Posteriormente, en España, el cardenal Pía y Daniel prohibió a todos los creyentes que visitaran las playas en las que hubiera bañistas del otro sexo. (El prelado español también decía de los novios que paseaban del brazo, y de los bailes «en los que la pareja se abraza», que eran «un grave peligro para la moral, prácticamente un pecado».)
Y en la Italia de hoy en día —donde el Papa sigue condenando el culto al cuerpo y el «libertinaje» de la moda (así como las devastadoras tendencias de la prensa, el cine, la televisión y el teatro) que, según su opinión, están aniquilando «algunos de los valores más elevados de la persona»—, pasearse en público desnudo está castigado con penas de hasta cinco años de cárcel.
La Iglesia se preocupa, sobre todo, del baño de los jóvenes. El antiguo obispo de Regensburg, Buchberger, advertía insistentemente de «los estragos causados en las almas de los niños y los jóvenes por los baños inmorales. Hace algún tiempo, un sacerdote me comentaba que apenas quedan niños inocentes en las grandes poblaciones por culpa de estas costumbres de baño desvergonzadas». Generaciones de escolares habían sido «completamente corrompidas» de esta manera. Y según un profesor de moral de la actualidad, «los mínimos trajes de baño exhibidos en público provocan, en todo caso, un gran escándalo y son un estímulo para los pecados, bien de pensamiento o de obra»[296].
¿A quién puede sorprender que siga habiendo gente que considere pecaminoso estar en la bañera desnudo, aunque sea a solas y con la puerta cerrada?

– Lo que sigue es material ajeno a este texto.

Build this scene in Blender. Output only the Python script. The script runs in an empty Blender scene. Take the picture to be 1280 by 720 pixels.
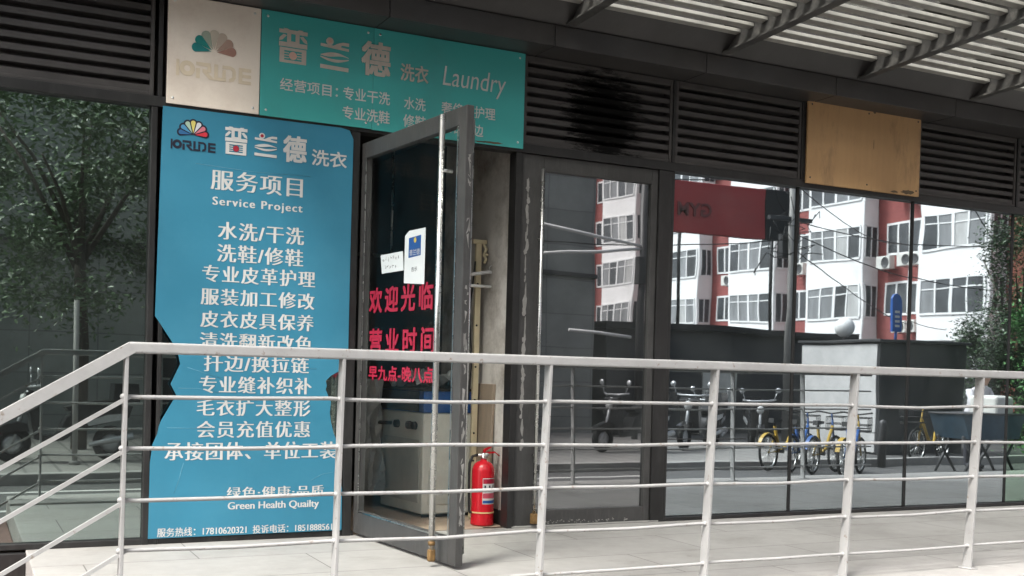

Por supuesto que la gran mayoría de los cristianos se bañan desnudos de buen grado; muchos de ellos pecan con gran regocijo, como ya lo han hecho en épocas pasadas. Con lo cual se plantea la pregunta de si, verdaderamente, todos estos ataques antisexuales han tenido éxito. ¿Adónde conduce todo esto? ¿Es que los sermones y la praxis, la moral y la realidad, sólo coinciden a medias?
Por el contrario, fue precisamente en la Edad Media, en el clímax del poder clerical, cuando triunfó una forma burda de sensualidad.